For climate-vulnerable countries such as Bangladesh, already burdened by debt, this distinction is not technical but existential.
Adaptation finance, a top priority for frontline nations, was marked by ambiguity. While countries agreed to "at least triple" adaptation funding by 2035, the pledge lacked a fixed baseline or interim milestones.
Many developing countries had pushed for an earlier 2030 target, arguing that climate impacts are already unfolding faster than finance flows. Even if the tripling is calculated from the previous $40 billion benchmark – rising to $120 billion – the figure still falls far short of ensuring parity between mitigation and adaptation within the broader $300 billion climate finance goal.
Loss and damage finance followed a similar pattern. While the Loss and Damage Fund secured additional pledges and began operationalising disbursements, the amounts remain far below estimated needs.
Current funding totals in the hundreds of millions, while losses in vulnerable countries are measured in the hundreds of billions annually.
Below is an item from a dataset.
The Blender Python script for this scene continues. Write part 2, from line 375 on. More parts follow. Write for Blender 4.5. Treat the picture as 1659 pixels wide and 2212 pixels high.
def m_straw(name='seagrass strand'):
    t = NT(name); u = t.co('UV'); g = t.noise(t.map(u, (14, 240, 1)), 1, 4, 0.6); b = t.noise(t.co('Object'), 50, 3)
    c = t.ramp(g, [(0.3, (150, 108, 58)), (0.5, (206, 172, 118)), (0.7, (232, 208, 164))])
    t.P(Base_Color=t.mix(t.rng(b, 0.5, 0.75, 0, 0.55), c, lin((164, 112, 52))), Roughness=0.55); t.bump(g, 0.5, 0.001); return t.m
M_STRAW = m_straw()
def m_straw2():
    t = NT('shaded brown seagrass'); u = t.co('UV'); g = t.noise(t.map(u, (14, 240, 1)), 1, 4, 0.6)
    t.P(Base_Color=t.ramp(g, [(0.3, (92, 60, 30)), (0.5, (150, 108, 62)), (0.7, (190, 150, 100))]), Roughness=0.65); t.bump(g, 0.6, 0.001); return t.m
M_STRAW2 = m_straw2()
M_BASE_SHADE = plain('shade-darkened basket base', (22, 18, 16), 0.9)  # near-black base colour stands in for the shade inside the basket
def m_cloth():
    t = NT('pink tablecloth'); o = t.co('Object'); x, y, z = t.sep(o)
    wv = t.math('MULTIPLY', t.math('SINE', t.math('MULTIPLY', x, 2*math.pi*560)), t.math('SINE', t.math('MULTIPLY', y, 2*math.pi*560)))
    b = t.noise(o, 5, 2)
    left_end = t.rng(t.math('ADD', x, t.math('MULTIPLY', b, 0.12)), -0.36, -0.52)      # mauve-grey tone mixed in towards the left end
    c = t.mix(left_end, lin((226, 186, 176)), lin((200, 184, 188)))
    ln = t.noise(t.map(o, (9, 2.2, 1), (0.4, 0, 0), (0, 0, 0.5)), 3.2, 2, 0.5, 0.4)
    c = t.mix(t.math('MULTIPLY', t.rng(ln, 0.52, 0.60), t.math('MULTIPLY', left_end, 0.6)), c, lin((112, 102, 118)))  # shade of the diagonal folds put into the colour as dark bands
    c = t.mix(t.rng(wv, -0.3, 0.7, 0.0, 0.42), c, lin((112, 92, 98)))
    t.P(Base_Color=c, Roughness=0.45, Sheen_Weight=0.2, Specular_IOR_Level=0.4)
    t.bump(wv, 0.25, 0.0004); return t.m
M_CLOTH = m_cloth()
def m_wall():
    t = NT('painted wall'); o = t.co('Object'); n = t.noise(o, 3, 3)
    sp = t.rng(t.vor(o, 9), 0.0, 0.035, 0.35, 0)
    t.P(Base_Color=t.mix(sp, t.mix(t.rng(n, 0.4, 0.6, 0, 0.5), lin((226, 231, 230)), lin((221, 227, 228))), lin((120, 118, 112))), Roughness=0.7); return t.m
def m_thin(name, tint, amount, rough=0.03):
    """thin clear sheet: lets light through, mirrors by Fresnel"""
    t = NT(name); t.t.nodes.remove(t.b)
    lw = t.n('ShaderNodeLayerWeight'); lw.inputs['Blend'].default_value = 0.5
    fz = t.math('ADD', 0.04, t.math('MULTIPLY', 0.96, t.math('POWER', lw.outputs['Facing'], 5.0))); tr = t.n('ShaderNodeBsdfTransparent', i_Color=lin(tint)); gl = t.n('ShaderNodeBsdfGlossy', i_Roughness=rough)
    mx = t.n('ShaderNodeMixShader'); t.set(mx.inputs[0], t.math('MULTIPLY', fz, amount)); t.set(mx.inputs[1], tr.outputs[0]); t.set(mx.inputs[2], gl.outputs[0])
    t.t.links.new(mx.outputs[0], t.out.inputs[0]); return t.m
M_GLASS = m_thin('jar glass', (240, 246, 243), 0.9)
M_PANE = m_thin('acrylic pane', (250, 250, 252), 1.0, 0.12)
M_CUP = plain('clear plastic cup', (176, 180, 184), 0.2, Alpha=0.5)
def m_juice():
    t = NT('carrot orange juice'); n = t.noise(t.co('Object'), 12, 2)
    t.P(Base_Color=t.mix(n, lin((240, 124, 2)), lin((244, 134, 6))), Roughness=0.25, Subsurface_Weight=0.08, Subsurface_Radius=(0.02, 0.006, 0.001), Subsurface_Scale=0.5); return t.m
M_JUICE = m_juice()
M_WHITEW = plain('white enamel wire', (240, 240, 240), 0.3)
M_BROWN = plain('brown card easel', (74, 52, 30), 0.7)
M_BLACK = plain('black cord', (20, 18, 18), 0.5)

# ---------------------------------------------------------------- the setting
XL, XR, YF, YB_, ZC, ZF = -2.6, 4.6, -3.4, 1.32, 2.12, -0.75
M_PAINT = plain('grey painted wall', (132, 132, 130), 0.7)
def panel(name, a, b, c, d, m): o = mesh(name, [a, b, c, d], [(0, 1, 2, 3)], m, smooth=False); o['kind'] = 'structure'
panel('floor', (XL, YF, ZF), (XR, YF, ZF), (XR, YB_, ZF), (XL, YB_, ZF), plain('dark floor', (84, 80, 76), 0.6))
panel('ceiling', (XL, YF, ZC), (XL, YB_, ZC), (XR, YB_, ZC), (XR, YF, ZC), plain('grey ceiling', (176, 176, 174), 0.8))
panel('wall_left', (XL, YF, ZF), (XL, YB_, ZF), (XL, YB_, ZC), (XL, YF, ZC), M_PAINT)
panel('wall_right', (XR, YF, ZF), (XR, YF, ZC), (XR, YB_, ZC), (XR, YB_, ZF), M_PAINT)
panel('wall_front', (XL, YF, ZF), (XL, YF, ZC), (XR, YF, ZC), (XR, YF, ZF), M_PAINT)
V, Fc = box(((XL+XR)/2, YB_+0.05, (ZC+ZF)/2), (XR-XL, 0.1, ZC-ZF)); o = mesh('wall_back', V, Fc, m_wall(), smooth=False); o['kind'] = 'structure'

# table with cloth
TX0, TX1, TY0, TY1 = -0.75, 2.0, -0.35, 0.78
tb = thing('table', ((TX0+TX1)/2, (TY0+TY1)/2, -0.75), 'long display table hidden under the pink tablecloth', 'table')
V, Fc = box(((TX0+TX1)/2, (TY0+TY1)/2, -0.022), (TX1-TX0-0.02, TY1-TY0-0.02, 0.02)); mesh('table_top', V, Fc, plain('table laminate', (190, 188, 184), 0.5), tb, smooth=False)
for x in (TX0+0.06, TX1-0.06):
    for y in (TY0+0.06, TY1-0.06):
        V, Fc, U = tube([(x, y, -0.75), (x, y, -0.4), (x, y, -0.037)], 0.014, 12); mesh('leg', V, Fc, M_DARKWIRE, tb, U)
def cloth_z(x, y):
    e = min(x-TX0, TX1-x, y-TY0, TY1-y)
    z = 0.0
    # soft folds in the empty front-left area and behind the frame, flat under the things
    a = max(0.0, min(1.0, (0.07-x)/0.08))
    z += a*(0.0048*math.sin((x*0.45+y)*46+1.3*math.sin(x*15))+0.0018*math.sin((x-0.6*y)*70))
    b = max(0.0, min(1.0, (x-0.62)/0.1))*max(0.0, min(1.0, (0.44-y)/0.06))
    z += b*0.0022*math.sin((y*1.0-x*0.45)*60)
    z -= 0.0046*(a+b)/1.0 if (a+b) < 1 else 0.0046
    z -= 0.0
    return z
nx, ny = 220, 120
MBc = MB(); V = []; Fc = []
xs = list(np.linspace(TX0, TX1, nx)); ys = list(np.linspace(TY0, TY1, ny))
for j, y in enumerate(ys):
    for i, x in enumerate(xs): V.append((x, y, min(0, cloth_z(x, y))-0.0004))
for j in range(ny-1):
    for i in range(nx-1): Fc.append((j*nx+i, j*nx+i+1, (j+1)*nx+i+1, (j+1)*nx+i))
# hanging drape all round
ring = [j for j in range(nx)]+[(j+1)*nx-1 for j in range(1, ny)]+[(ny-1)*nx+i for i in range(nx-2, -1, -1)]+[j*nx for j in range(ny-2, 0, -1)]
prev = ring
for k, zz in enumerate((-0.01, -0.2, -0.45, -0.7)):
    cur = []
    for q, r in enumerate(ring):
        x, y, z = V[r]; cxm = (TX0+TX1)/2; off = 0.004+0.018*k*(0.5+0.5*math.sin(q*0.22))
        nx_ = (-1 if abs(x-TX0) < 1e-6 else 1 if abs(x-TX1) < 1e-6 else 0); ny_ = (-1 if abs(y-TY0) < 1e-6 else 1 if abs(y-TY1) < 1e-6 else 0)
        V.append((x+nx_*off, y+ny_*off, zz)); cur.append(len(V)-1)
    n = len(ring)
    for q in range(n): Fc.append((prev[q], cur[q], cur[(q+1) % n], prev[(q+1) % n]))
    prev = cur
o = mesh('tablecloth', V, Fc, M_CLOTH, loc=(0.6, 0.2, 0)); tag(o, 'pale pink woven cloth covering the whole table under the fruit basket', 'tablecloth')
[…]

The progress was symbolically important, but materially insufficient.
Underlying these gaps is a persistent accountability problem. COP30 launched new dialogues, roadmaps and follow-up processes, but did little to strengthen compliance mechanisms or establish consequences for non-delivery.
As previous COPs have shown, ambitious language without enforcement often translates into delayed or uneven implementation once delegations return home.
For countries on the climate frontline, the stakes are immediate. Rising seas, intensifying floods, heatwaves and storms are already eroding livelihoods and reversing development gains. Each delay in finance delivery or emissions reduction imposes higher economic, social and human costs – borne disproportionately by those least responsible for the crisis.
COP30 ultimately captured the contradictions of the current climate moment: unprecedented recognition of justice and equity alongside a continued reluctance to confront fossil-fuel dependency head-on – a fitting reflection, perhaps, of an Amazonian city equally shrouded in cloud and rain as well as the abundance of a fierce sun.